1956: The Recorder moved to its final Fleet Street address, No 176, where it remained for the next 27 years.
1983: On November 5 the Methodist Recorder moved from Fleet Street after purchasing the freehold property at 122 Golden Lane, London EC1). A supplement on November 10 marked the “new chapter in the life of the paper” after 122 years in Fleet Street. A plaque was unveiled on November 24 to mark the official opening of the premises, which had been substantially refurbished.

Comment by The Truth of Fiction on 2009-02-10 19:47:24 +0000

“I believe, for instance, that the truth of fiction is sometimes stronger than the truth of the newspapers.
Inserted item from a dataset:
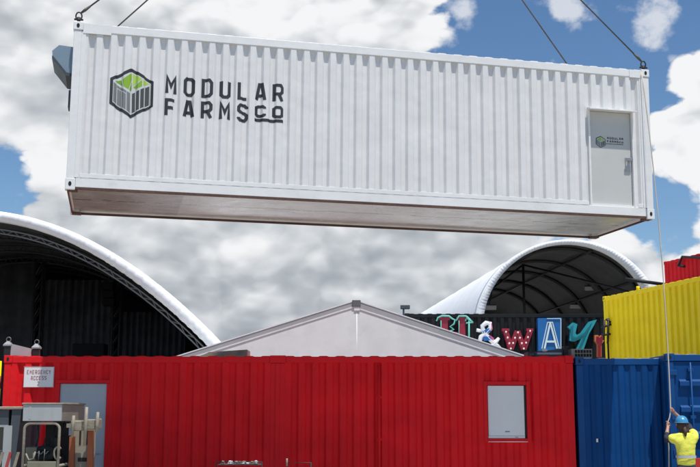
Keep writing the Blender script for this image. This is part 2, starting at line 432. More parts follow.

Comment by Msmarmitelover on 2009-02-10 19:57:23 +0000

Well Miss Caroline IS deeply religious.

Comment by Caroline on 2009-02-10 21:02:23 +0000

all I can disclose is that we are the ‘worldsleading’ xx

Comment by Stewart Home on 2009-02-11 12:07:13 +0000

Hey did anybody see Janet Street Porter (a fine looking woman any year) doing that documentary on the BBC last week about the forthcoming extinction of the print industry with the focus, in this instance, on newspapers. It made me glad to be in work and a “star of the silver screen the silver screen” as Michael K used to put it when I wasn’t him (although epistemologically ‘I’ can never be ‘sure’)

Comment by mistertrippy on 2009-02-11 23:46:33 +0000

I could have sworn someone else said that….

Comment by Díre McCain on 2009-02-12 00:38:35 +0000

Temporal reduplication is the statement that a current experience has occurred previously and is the enduring manifestation of the deja vu phenomenon…

Comment by mistertrippy on 2009-02-13 19:04:49 +0000

Toot toot!

Comment by howling wizard, shrieking toad on 2009-02-16 13:16:49 +0000

“I have seen pictures of such people in old books. But is he dead or what?”